Umair Haque, at Bubblegeneration, tucks this in near the end of a long posting:

Google Print is also a killer example of an edge competence based strategy. Like core competences in the 80s and 90s, edge competences are going to dominate the post-network economy of the 21st century. By making info about books more liquid and plastic, Google atomizes upstream and downstream segments in the value chains. For example, it dilutes Amazon’s market power directly, by massively reducing switching costs – and, in general, the market power of anyone on either side of its value chain segment. Value shifts away from the core, and towards the edges.

Tim Wu, at Slate:

Google has become the new ground zero for the “other” culture war. Not the one between Ralph Reed and Timothy Leary, but the war between Silicon Valley and Hollywood; California’s cultural civil war. At stake are two different visions of what might best promote authorship in this country. One side trumpets the culture of authorial exposure, the other urges the culture of authorial control. The relevant questions, respectively, are: Do we think the law should help authors maximize their control over their work?
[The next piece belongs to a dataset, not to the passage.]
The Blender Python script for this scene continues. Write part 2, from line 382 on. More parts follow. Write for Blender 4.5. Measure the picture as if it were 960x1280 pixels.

Or are authors best served by exposure—making it easier to find their work? Authors and their advocates have long favored maximal control—but we undergoing a sea-change in our understanding of the author’s interests in both exposure and control. Unlike, perhaps, the other culture war, this war has real win-win potential, and I hope that years from now we will be shocked to remember that Google’s offline searches were once considered controversial.